I have as yet to see any form of artistic manifestation in the church around us. I have always felt that there hasn't been enough encouragement for the local artist to showcase their talent. One reason for this is the belief inculcated in the people that the only approved art manifestations are the ones coming from Utah. And so we sit to watch videos of conversion stories as our missionaries do their work. This is well and good but I feel that watching a local missionary at work in any outside place would impact our youth.

The fact that Jacob's own son was serving as a missionary in "an outside place" made his observation poignant and personal. Indeed, Elder Chirwa would make an inspiring subject for a Church video or a film. Having already suffered with malaria and chicken pox, he was now bearing the burden of his father's death. He acknowledged the challenges with a very Mormon insight on the ways pain catalyzes our personal evolution: "There just seems to be no end to the obstacles on my mission. I can't help but wonder what the Lord is molding me into."

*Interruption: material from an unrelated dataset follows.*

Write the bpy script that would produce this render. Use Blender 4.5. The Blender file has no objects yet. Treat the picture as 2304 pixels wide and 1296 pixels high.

I sent Jacob's interview to Chiloba.

He could have returned to Zambia for the funeral, but elected to remain where he was. He sent these words to be read at the memorial service:

Elder Chirwa and Elder Lisowski with a family in Pointe Noire

I am realizing quickly that the comfort of the Spirit is not only a voice telling you all will be all right, but it is a deep, even limitless understanding of eternal truths. The Spirit tells to trust in the knowledge of God, giving us understanding of His omniscience. It also helps us understand the time-defying state of forever—that perspective which we call Eternal. In this comforting scope of understanding, death is a mere temporal separation . . . I love you all. I am with you in spirit. I love my father and all he was and did. Let us remember him, let our hearts not be broken but filled with love and appreciation for Jacob Chirwa. Let us remember that God's grace is sufficient for us. He will see us through.